Originally Posted by
MichaelBrighton
You certainly know your banks better than I do. But, does that mean if you contact the bank within three or four days and say it was lost on Thursday that they will without question credit you for any costs after Thursday?
Generally, if you notify them within 48 hours, yes. By law, if you notify your bank within this timeframe, your maximum liability is $50, although banks rarely charge anything at all. Many issuers offer policies that are even more generous than this.
This is more what I am talking about: isn't there a movement in the US toward the Chip and Pin? A slow movement perhaps? If so, my point is that if customers complained more to the banks, they might move faster. I also don't quite understand why they are going to an intermediate technology rather than straight to the final technology as was done here.
The movement is toward Chip+Sig, not Chip+PIN. There are a handful of issues, like the State Department Federal Credit Union and the American Airlines Credit Union that offer Chip+PIN since their employees spend a lot of time abroad, but this is generally not the case.

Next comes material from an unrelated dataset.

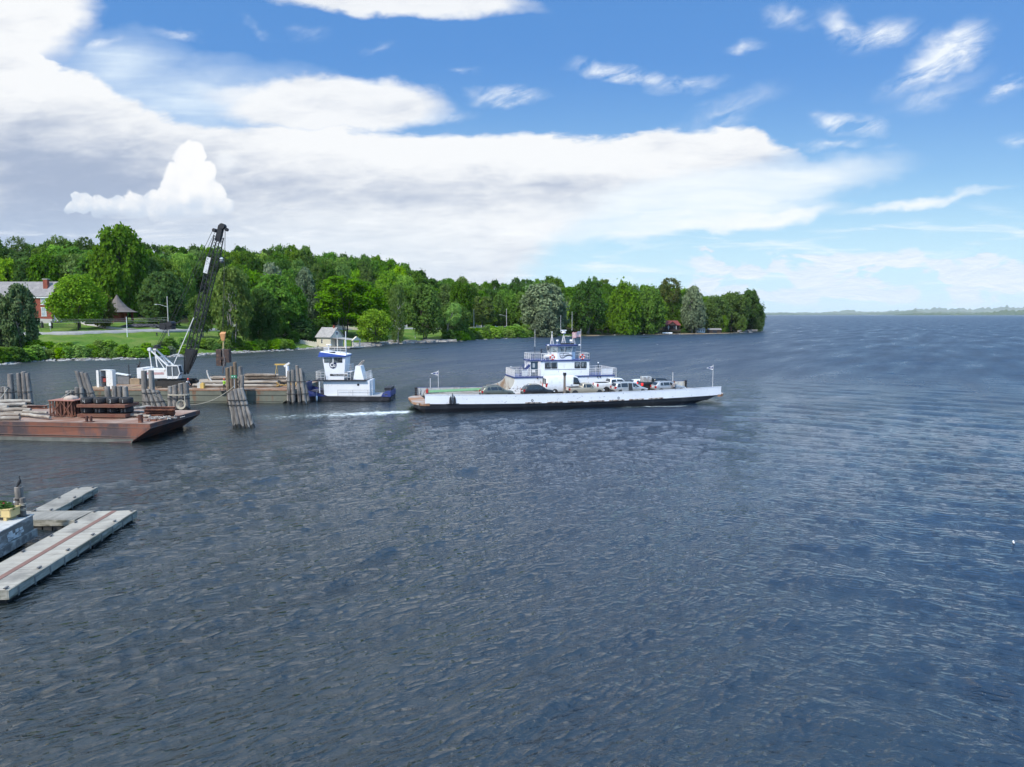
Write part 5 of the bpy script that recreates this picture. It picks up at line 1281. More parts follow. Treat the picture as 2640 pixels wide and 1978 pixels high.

I just don't understand it. I don't understand the delay and I don't understand why a middle step is being made. Clearly, using a signature is a security problem. If the banks must repay customers whose card was lost or stolen and then used by someone (because there is in effect nothing to stop them from using it), that must be costing them money. From what I know about banks (not an expert, but my wife works for one), losing money is not something they are happy to do.
It does cost them money, although a lot of liability is shifted to the merchant -- it depends on what steps (if any) they took to verify the card belonged to the cardholder. Banks have sophisticated risk detection software that will often flag a lot of these transactions before the first one is successfully posted, but sometimes they do get through. Big stores factor these chargebacks into the cost of doing business.
Signatures have always been the convention in the US, and will continue to be for the foreseeable future. It's possible that once the transition to EMV is complete, issuers will then push for a transition to PIN-based cards, but for now the only PINs that are used on credit cards issued here are for cash advances from an ATM.